The endangerment finding, enacted in 2009, was based on peer-reviewed scientific evidence and required the federal government to regulate emissions from burning oil, coal and gas.
White House press secretary, Karoline Leavitt, called the EPA endangerment finding’s repeal “the largest deregulatory action in American history” and claims that it will “save the American people $1.3 trillion in crushing regulations.”

“President Trump will be joined by Administrator Lee Zeldin to formalise the rescission of the 2009 Obama-era endangerment finding,” Leavitt said in a briefing on Tuesday, February 10. “This will be the largest deregulatory action in American history, and it will save the American people $1.3 trillion in crushing regulations.”
Known as the endangerment finding, the EPA’s 2009 decision says that greenhouse gases like carbon dioxide and methane are heating the Earth and that warming threatens public health and welfare. It therefore functions, under the Clean Air Act, as the lynchpin for rules that set emissions standards for cars and trucks and require fossil fuel companies to report their emissions, among others.
The move is expected to upend most U.S. policies aimed at reducing climate pollution – if the repeal can withstand court challenges from environmental groups, which had already been preparing to sue.
The text of the rule repealing the finding has not yet been released, so many details are still unknown.
Rescinding the endangerment finding would almost certainly face legal challenges from environmental groups, and it could be legally tenuous. The endangerment finding has been upheld in court. In 2007, a Supreme Court decision, Massachusetts v. EPA, cleared the way for the finding to be made. The high court declined to hear an appeal challenging the endangerment finding as recently as 2023.
The planned revocation met swift backlash on Capitol Hill from Democrats.
“Let’s be very clear what this announcement represents: it is a corrupt giveaway to Big Oil, plain and simple,” Senate Minority Leader Chuck Schumer, D-N.Y., said on Tuesday on the Senate floor. “The blast radius of this reckless decision will span from San Diego to Portland, Maine and from Seattle to Miami.”
The status quo has supporters in industry as well.

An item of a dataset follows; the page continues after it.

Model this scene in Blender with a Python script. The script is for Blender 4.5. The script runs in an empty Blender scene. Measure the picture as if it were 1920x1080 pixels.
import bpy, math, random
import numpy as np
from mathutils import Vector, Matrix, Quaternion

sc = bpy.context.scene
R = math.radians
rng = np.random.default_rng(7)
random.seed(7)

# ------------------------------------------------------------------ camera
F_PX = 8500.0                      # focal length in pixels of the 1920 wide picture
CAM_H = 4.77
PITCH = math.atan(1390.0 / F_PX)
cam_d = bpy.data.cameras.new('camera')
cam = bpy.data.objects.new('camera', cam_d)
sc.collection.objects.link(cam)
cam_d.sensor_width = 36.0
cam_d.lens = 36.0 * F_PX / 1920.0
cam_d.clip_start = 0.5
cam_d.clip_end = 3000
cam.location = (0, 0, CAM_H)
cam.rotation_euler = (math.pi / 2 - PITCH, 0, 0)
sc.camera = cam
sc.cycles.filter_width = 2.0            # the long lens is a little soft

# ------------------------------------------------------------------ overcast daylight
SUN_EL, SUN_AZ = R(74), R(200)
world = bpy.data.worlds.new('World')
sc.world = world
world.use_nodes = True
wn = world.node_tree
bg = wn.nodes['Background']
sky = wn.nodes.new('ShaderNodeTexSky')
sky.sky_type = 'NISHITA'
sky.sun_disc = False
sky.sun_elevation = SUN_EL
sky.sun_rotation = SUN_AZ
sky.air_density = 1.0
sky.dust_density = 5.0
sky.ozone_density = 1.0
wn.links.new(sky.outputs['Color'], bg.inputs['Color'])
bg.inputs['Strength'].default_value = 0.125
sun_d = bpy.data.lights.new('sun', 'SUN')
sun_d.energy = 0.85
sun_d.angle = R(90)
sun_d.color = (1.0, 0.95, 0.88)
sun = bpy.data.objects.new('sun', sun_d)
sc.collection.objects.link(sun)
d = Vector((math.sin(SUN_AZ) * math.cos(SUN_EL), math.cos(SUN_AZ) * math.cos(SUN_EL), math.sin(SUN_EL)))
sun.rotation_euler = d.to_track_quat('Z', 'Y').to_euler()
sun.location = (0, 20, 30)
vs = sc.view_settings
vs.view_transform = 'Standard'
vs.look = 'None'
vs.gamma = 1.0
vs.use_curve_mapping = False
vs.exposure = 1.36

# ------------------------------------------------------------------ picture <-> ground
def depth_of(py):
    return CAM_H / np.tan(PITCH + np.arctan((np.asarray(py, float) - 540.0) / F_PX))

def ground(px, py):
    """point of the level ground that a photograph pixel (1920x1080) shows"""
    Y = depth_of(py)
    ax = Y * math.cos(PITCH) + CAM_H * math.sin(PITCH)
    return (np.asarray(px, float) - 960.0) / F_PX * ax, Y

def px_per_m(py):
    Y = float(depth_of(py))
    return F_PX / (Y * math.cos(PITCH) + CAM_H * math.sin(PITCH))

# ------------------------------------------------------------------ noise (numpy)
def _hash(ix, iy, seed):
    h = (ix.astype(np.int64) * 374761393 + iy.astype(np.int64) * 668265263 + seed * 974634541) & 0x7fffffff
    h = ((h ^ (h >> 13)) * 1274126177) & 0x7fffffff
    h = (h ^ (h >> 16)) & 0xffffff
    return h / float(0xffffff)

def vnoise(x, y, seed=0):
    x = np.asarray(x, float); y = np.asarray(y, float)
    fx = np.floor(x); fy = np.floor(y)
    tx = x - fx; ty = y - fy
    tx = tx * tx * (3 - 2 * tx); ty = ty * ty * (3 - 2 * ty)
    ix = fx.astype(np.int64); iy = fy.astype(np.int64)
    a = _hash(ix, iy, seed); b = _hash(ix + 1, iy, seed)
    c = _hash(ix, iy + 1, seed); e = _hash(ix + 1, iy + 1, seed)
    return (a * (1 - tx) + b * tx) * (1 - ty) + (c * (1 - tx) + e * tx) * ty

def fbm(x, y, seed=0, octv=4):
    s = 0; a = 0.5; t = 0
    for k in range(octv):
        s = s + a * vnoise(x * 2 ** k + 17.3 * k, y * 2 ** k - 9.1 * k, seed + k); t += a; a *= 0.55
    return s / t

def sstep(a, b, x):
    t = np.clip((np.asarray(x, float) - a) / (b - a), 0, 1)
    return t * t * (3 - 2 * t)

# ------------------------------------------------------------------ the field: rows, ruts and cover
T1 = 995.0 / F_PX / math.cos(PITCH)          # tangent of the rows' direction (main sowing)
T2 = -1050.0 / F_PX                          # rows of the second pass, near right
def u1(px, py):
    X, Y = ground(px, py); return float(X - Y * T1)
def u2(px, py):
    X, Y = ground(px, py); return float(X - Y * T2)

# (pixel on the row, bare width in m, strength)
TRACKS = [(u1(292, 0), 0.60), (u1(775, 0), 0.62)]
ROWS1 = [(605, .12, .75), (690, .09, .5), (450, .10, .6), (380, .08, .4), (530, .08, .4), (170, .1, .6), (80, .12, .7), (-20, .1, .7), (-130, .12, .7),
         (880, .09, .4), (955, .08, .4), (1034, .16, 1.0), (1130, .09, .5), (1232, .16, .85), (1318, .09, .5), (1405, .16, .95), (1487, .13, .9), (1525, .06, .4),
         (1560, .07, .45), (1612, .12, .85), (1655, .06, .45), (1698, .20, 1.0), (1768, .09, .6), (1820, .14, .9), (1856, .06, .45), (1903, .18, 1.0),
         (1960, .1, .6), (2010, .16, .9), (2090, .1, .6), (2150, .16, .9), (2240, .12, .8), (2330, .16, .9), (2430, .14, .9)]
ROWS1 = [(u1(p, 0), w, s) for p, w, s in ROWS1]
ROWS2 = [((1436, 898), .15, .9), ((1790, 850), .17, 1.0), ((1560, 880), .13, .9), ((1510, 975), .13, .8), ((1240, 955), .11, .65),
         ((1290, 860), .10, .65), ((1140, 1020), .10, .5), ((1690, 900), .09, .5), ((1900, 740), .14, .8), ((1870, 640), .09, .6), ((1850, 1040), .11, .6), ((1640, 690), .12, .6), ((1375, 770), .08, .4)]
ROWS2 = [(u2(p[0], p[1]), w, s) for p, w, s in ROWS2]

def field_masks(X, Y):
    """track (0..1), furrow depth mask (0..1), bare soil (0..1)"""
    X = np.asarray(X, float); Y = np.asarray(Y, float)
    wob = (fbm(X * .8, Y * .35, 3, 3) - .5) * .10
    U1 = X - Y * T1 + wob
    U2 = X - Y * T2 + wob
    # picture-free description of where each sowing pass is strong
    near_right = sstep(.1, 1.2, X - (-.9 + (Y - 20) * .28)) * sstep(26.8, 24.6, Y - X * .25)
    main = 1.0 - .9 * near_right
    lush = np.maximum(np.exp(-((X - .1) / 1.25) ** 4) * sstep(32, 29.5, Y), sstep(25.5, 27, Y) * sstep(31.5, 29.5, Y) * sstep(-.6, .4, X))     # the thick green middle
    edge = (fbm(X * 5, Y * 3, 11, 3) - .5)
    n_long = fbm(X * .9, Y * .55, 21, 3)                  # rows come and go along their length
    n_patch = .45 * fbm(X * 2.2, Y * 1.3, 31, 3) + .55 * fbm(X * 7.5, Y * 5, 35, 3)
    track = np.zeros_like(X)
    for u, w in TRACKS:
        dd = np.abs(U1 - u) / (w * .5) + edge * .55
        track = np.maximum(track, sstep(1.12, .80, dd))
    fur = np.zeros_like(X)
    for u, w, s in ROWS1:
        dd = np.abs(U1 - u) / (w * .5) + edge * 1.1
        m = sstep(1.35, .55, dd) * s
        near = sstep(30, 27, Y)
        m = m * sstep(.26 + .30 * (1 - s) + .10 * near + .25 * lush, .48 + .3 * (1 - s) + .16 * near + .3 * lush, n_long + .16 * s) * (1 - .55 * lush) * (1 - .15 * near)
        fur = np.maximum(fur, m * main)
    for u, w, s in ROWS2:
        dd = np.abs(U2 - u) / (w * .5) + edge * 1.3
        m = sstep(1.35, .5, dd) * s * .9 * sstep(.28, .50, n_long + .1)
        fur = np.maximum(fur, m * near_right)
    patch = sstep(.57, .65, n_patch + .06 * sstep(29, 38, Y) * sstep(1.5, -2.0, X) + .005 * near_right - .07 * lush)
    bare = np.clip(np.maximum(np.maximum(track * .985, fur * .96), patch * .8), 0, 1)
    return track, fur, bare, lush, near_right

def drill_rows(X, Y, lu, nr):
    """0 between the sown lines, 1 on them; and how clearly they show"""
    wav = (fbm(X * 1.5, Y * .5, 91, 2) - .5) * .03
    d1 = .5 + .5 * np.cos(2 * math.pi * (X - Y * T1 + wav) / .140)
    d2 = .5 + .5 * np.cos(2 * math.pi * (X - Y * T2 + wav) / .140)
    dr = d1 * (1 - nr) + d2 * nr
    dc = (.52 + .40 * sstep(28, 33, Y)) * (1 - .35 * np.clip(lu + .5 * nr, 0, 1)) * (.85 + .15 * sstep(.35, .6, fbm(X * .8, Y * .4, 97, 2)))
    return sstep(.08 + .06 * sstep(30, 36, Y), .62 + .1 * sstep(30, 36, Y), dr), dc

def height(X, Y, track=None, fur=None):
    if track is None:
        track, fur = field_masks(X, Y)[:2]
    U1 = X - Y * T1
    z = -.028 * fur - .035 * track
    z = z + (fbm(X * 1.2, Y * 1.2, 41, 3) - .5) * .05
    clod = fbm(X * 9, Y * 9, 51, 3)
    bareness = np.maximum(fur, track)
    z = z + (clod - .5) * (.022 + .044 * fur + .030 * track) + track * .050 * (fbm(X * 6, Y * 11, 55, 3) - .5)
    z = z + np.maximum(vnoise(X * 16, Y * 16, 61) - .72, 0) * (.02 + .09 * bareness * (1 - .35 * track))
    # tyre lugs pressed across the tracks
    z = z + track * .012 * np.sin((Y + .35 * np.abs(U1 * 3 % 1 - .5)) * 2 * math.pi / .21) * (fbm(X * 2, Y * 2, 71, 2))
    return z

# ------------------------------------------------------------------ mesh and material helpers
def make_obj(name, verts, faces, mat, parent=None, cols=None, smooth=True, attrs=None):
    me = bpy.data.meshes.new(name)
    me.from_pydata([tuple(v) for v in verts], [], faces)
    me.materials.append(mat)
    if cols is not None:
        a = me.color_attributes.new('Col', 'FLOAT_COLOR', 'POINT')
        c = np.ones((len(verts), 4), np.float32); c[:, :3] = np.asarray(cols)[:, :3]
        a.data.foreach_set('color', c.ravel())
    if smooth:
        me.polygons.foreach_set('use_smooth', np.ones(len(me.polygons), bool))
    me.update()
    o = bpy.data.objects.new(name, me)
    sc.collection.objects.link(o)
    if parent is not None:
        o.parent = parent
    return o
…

Elon Musk’s electric vehicle company Tesla urged the administration to uphold the endangerment finding in a September letter to the EPA.
“The Endangerment Finding – and the vehicle emissions standards which flow from it – have provided a stable regulatory platform for Tesla’s extensive investments in product development and production,” Tesla wrote. “Reversing the Endangerment Finding would also deprive consumers of choice and extensive economic benefits, have negative effects on human health, and further impact the integrated North American automotive sector.”
Also, 350.org said that the claimed savings ignore the far greater costs of unchecked climate pollution, pointing out that the long-term social costs of emissions from US companies are estimated to reach $87 trillion.
Anne Jellema, 350.org Executive Director, said: “This isn’t about saving taxpayers’ money, it’s about saving an industry that has already been exposed as a permanent danger to American families.
“Climate denialism will bleed the people dry. While the Trump administration can manipulate scientific agencies, it can never suppress the truth that ordinary people in the US and around the world are paying the real price for Big Oil’s profits: lives are being lost, homes are being destroyed and costs are soaring.
“By giving Big Oil a license to pollute even more, the EPA is defying international law and piling more damage on communities in the US and around the world. But this extraordinary move will only strengthen global demands to make climate polluters pay.”